Welcome to the era of the way-too-long album
There’s something to the sub-45 minute album. In under an hour, a good artist can make a statement, establish and explore a theme, and get out without risking the attentive listener developing deep-vein thrombosis from sitting too long. It has long felt like the ideal pop record’s length, drummed into us from vinyl limitations, sure, but attested to by the fact that the longest runtimes in music to date, from completely filled CDs to (almost always needlessly self-indulgent) double albums, usually represent a kind of war of attrition between the forces of enjoyment and wanting-to-stop-listening-to-The Beatles-now-even-though-“Cry Baby Cry”-is-just-fine.
If shorter albums are your cup of tea, though, you may have noticed you’re increasingly shit out of luck. The era of the way-too-long record is upon us and, for now at least, it doesn’t seem to be going anywhere.
At Rolling Stone, Elias Leight has looked into the reason for this new trend and pinpoints, unsurprisingly, the influence of streaming services like Spotify. Citing Lana Del Rey’s Lust For Life (one hour and 11 minutes), Drake’s Views (one hour, 21 minutes), Future’s pseudo double album Future and Hndrxx (a combined two hours, ten minutes), and Migos’ Culture II (the Judd Apatow of records, extending to one hour and 46 minutes), Leight finds that Spotify’s “top five streamed albums rose almost 10 minutes [in length] over the past five years, to an average of 60 minutes.”
The reason for this, aside from unidentifiable artistic decisions, is pretty simple: changes to Billboard charts incentivize super long streaming albums. As Leight summarizes,
“In 2014, Billboard incorporated streaming into its chart calculations (1,500 on-demand streams equals one LP), and two years later, the Recording Industry Association of America adopted the same formula for album certifications. Longer albums that generate more streams can lead to Number One chart debuts and gold and platinum plaques.”

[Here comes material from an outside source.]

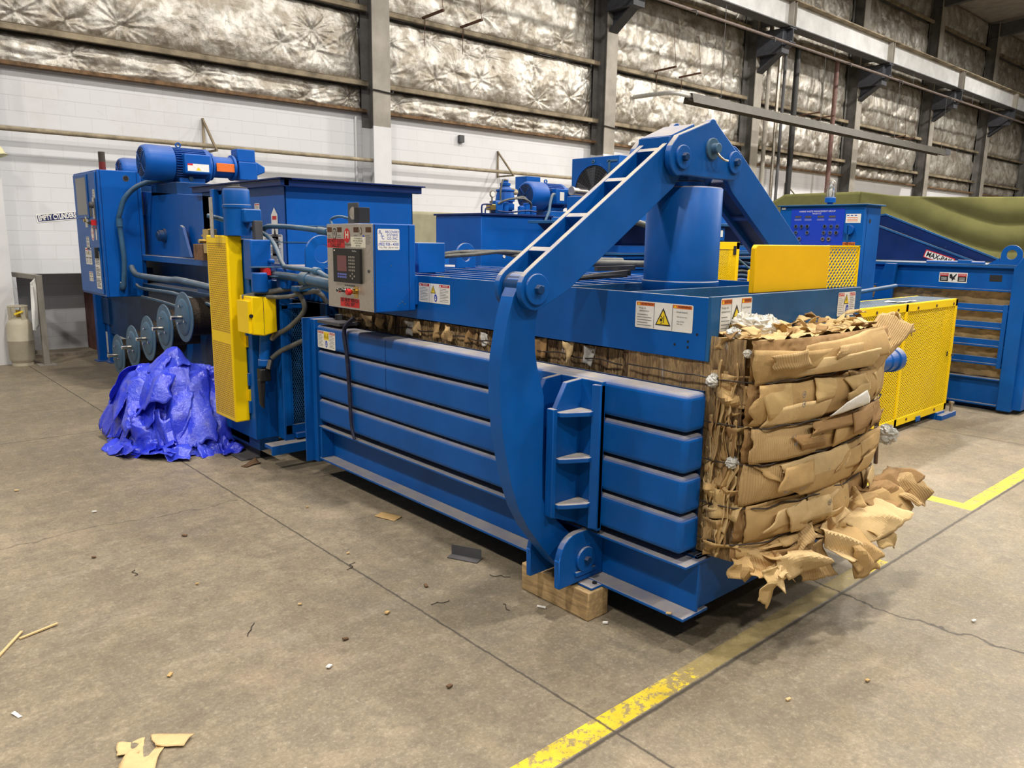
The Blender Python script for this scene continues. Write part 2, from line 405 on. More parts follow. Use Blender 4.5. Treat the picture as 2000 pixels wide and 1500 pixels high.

There are other factors, too, most of all an attempt to keep less dedicated listeners streaming a single album for a long time before they jump to another one, maybe never to return to the first artist.
It all makes a lot of sense, which is a bad sign for anyone—like those of us who hear double-album songs like Nine Inch Nails’ “We’re in This Together” as an endurance-taunting threat—who prefers shorter records. And yet still, there is some light at the end of the movie-length album tunnel. Among everything else he cites, Leight mentions Bruno Mars’ very successful 24K Magic, which runs for only a brisk 33 minutes and opens the door to maybe the only reasonable way to describe the artist’s output as “punk as hell.” You can save us Bruno. We believe in you.